Withholding rates for non residents depend on the type of payment and whether Australia has international tax treaties with the recipient’s country. For example:

  • Interest: Usually 10% if there’s a treaty, otherwise higher

  • Unfranked dividends: Often 30% unless reduced by a treaty

  • Royalties: Typically 30% unless a treaty applies

If you pay interest to offshore banking units or make offshore borrowings, special rules may apply. Always check current provisions and rates with the ATO to make sure you’re withholding the correct amount.

Voluntary Agreements and Special Cases

Some payment arrangements don’t fit the standard employee or supplier model. In these cases, there are special rules to help you manage withholding tax.

Voluntary Agreements

If you work with independent contractors, you usually don’t need to withhold tax. However, you and the contractor can enter into a voluntary agreement for PAYG withholding. This means you’ll withhold a set amount from each payment and remit it to the ATO on their behalf.

The withholding rate is either the contractor’s Commissioner’s Instalment Rate (CIR) or a flat rate of 20% if the CIR is not known or is less than 20%. Both parties must sign a written agreement for this arrangement. Either party can end the agreement at any time with written notice.

Other Payments and Special Provisions

There are also rules for other payments, such as lump sum payments, eligible termination payments, and certain taxable investments. It’s important to check whether withholding is required for each type of payment and to apply the correct withholding rates.

Reporting and Paying Withheld Amounts

Once you’ve withheld tax, you need to report and pay these amounts to the ATO. This is usually done through your business activity statement or via Single Touch Payroll for employee payments.

Single Touch Payroll (STP) Reporting

STP makes it easier to report wages, PAYG withholding, and superannuation to the ATO each payday. Employees can then access their income and tax withheld information through their myGov account.

Payment Schedules

How often you need to pay withheld amounts depends on your business size:

  • Small withholders: Quarterly

  • Medium withholders: Monthly

  • Large withholders: More frequently, sometimes weekly or daily

Meeting these deadlines is important to avoid penalties or interest charges. Good record keeping and reminders can help you stay on track.

Penalties and Compliance

The ATO takes compliance seriously. If you don’t withhold when required, withhold the wrong amount, or don’t report and pay on time, you could face penalties, interest, and even director penalties.

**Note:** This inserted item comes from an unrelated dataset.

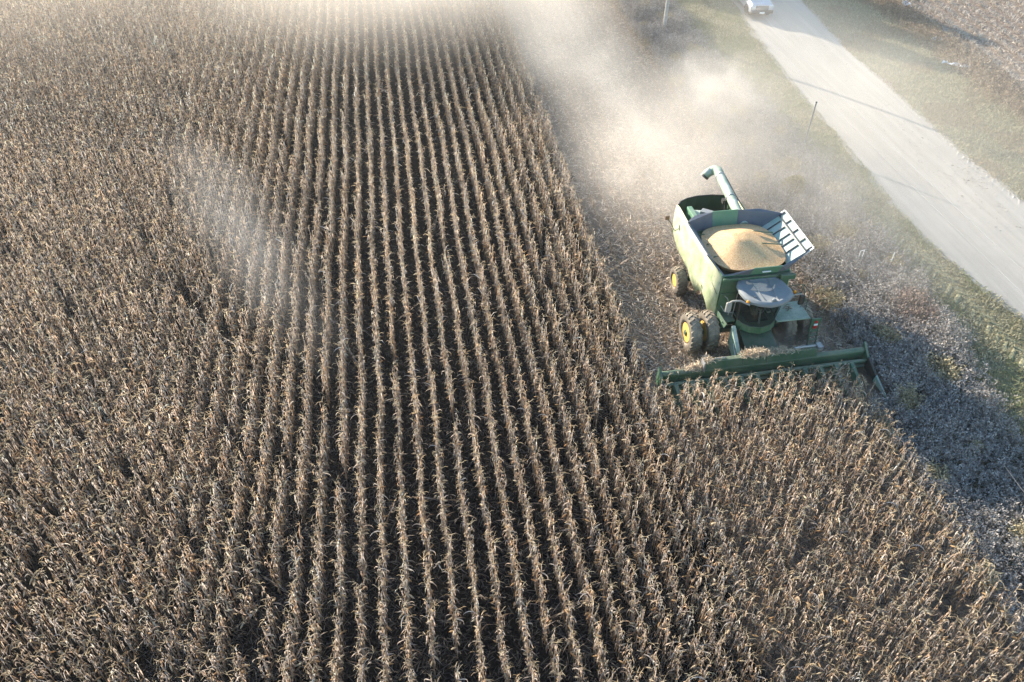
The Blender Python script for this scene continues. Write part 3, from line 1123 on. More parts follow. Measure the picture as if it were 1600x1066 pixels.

Since July 2019, you can only claim deductions for payments to workers if you’ve met your PAYG withholding and reporting obligations. This means failing to withhold can result in losing your deduction for the entire payment.

Keep records of all withholding activities for at least five years. This includes payment details, calculations, forms, and any statements received from payees.

Conclusion

Understanding withholding tax is essential for Australian businesses. By knowing when you need to withhold, how much tax to withhold, and how to report and pay these amounts, you can avoid penalties and keep your business running smoothly.

Tax rules and provisions can change, so it’s important to stay informed and review your processes regularly. If you’re unsure about your obligations or how they apply to your business, consider reaching out for professional advice.